Stop 10: Cedar Shoals gneiss of the Inner Piedmont

LOCATION: The outcrops are located on Cedar Shoals Creek near where it meets the Enoree River 0.1 mile past the Horseshoe Falls bridge over Cedar Shoals Creek. Horseshoe Falls Road intersects SC 56 1.0 mile north of the bridge over the Enoree River. These outcrops are owned by the South Carolina State Park System. (Fig. 18, Philson Crossroads quadrangle)

DESCRIPTION: These outcrops are the type locality for the Cedar Shoals gneiss of Horkowitz (1984). The Cedar Shoals gneiss comprises quartzo-feldspathic biotite paragneiss and felsic orthogneiss (Horkowitz, 1984). Metamorphic minerals present include sillimanite, muscovite, and garnet. Amphibolite boudins and pods are recognized in the Cedar Shoals gneiss, as well as dismembered metaplutonic rocks with compositions from tonalite to gabbro, and pegmatitic and aplitic dikes. These outcrops are comparable to Inner Piedmont outcrops along the central Piedmont suture on Fairforest Creek in the Glenn Springs quad described by Dennis (1988, stop 9, p. 245).

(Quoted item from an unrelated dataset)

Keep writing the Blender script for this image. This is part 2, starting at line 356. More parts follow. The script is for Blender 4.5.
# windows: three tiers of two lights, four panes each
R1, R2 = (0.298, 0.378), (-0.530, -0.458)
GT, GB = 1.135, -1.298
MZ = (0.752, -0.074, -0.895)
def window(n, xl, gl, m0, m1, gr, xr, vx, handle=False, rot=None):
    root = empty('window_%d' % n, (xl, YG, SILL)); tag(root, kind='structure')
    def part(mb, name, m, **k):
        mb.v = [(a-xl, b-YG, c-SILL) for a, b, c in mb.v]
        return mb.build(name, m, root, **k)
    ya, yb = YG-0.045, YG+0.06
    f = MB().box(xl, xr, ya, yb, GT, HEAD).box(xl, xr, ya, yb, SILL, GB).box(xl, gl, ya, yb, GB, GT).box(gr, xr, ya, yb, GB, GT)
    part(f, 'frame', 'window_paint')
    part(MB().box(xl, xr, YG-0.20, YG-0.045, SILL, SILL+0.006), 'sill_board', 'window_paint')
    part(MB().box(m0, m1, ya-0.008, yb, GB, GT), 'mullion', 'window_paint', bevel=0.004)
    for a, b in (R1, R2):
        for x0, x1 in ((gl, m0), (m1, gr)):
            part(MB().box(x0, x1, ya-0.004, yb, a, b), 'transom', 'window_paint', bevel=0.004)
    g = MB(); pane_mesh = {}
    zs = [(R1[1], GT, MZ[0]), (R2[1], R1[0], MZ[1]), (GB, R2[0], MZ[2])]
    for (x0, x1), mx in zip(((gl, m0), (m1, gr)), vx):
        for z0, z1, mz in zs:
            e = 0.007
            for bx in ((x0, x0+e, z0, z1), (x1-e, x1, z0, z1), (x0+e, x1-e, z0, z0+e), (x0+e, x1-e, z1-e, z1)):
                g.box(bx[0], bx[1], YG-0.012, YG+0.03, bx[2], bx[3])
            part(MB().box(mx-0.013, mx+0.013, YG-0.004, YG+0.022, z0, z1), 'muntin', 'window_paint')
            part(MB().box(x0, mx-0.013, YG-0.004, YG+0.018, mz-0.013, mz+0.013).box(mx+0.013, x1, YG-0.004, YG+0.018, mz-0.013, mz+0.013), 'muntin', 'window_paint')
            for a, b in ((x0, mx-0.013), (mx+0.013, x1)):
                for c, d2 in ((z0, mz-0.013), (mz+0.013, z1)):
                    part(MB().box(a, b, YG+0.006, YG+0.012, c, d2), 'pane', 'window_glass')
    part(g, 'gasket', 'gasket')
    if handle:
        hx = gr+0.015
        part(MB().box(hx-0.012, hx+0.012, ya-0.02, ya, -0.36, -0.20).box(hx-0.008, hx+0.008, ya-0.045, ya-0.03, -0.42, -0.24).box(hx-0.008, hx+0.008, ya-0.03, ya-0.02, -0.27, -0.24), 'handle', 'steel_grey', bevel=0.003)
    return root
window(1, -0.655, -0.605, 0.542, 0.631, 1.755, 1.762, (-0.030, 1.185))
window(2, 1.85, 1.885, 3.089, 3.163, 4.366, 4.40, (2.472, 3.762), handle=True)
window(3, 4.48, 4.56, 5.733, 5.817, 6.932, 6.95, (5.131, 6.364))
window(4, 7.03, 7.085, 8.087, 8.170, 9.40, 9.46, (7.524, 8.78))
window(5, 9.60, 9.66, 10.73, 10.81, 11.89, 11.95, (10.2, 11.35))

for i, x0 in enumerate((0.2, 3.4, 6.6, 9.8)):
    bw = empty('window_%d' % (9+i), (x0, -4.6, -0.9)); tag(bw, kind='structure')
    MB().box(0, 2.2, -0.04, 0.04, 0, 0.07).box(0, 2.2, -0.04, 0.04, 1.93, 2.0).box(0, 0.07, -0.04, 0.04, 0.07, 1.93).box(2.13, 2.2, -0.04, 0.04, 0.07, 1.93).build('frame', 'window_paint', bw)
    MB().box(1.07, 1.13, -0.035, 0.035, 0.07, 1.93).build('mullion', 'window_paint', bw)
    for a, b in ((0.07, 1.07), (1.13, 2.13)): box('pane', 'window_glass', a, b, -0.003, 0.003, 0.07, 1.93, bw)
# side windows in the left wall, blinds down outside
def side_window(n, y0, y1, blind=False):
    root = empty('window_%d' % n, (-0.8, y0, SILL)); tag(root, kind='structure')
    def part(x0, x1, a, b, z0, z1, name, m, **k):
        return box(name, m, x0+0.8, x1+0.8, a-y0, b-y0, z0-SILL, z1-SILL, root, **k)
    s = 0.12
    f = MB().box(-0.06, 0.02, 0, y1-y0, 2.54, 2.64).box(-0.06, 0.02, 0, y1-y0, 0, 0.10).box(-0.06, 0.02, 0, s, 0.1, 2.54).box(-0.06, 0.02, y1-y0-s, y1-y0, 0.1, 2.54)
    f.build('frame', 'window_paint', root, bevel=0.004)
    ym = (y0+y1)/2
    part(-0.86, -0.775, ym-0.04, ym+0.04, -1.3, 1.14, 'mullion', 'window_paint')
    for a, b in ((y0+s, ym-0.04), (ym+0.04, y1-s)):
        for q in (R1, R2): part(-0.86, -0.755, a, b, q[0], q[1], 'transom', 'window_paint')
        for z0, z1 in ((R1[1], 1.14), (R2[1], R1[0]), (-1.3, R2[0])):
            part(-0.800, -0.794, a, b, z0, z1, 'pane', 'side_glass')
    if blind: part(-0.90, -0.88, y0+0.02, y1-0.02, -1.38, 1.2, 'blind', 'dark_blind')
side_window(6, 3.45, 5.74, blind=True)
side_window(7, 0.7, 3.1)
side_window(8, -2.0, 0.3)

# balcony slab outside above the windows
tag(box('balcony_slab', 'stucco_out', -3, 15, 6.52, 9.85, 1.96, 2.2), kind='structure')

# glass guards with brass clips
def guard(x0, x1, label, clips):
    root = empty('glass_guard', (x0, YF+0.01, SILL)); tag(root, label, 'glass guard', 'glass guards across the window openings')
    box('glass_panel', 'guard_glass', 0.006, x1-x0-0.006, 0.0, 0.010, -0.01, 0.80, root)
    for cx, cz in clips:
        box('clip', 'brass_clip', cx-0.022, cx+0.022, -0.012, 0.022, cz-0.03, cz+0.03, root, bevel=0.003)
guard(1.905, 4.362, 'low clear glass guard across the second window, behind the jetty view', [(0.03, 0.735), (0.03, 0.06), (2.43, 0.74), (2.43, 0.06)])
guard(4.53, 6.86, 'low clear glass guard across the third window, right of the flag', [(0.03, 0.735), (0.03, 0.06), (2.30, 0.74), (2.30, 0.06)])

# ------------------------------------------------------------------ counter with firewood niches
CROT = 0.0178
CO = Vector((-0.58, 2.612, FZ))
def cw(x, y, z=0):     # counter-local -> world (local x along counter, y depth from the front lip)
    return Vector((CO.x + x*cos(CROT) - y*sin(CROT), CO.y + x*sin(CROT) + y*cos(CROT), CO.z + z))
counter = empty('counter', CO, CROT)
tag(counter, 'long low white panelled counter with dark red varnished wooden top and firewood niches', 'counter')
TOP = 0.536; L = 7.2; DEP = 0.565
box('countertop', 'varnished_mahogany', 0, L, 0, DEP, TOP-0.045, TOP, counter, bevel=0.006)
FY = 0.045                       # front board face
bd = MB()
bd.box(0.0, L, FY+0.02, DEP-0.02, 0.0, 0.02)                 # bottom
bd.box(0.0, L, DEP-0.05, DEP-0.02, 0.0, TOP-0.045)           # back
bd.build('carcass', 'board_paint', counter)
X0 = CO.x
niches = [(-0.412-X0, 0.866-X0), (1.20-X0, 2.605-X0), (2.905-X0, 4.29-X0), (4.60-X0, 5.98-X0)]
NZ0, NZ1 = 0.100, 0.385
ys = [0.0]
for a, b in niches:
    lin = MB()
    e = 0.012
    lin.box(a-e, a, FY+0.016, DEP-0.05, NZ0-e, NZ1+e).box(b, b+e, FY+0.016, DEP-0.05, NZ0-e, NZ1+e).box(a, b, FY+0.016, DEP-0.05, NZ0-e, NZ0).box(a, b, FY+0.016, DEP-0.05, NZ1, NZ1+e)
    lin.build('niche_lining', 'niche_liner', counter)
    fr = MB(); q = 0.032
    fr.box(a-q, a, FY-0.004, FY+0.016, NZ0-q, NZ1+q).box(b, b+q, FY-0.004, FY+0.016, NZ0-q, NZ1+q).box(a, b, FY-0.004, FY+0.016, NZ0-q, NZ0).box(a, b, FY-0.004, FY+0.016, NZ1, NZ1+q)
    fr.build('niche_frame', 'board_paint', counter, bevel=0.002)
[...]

The slabby appearance, northeasterly strikes, gentle dips (typically 20-40deg.) to the southeast observed here are typical of the easternmost Inner Piedmont in northwestern South Carolina. Some small folds may be observed the axes of which plunge to the south at 15-20deg.. These parallel asymmetric, northwest-vergent mesoscopic folds, mineral lineations, and intersection lineations in the Carolina terrane (Dennis, 1988, 1995). Because foliations are folded without interruption across the central Piedmont suture (i.e. formlines are continuous across the terrane boundary) defining great circles with poles that also plunge 15-20deg. to the south (Dennis, 1988, 1995), and the lineation is a fabric element with a consistent geometry on either side of the terrane boundary, these folds are interpreted to postdate major motion on the central Piedmont suture and be Alleghanian in age.

From this location, Dallmeyer and others (1986) report a 40Ar/39Ar plateau age for biotite at 259+/-5 Ma (their sample 47). This sample and two other Inner Piedmont biotite plateaux from northwest of here in the Enoree quad (their samples 48 and 49) with ages of 272+/-5 and 271+/-5 Ma led these authors to conclude that the Inner Piedmont in this area cooled through 300deg.C ca. 260-270 Ma.

Horkowitz (1984) interpreted that the protoliths of the Cedar Shoals gneiss included graywacke, arenaceous sediments and siliceous/felsic volcanic rocks based on five petrographic modal analyses and plotting his modal data on a QFM diagram.

Structurally these rocks at Cedar Shoals are separated from the central Piedmont suture (as mapped by Horkowitz, 1984) and beneath a ~ 3 km width of biotite gneiss that also includes marbles, calc-silicates, sillimanite-muscovite schist, and garnet-quartzites (Horkowitz, 1984). Horkowitz' (1984) lithologic descriptions for this biotite gneiss unit are reminiscent of the southernmost exposures of Battleground Formation in the Glenn Springs and Pacolet quads (Dennis, 1988, especially p. 231, 246; 1989; Mittwede, 1988, especially p. 253-256). Horkowitz' (1984) biotite gneiss unit may be primarily highly altered metavolcanic rocks of the Carolina terrane and lie east of the central Piedmont suture. If this correlation is true, then the central Piedmont suture lies less than 1 km (across strike) southeast of this site.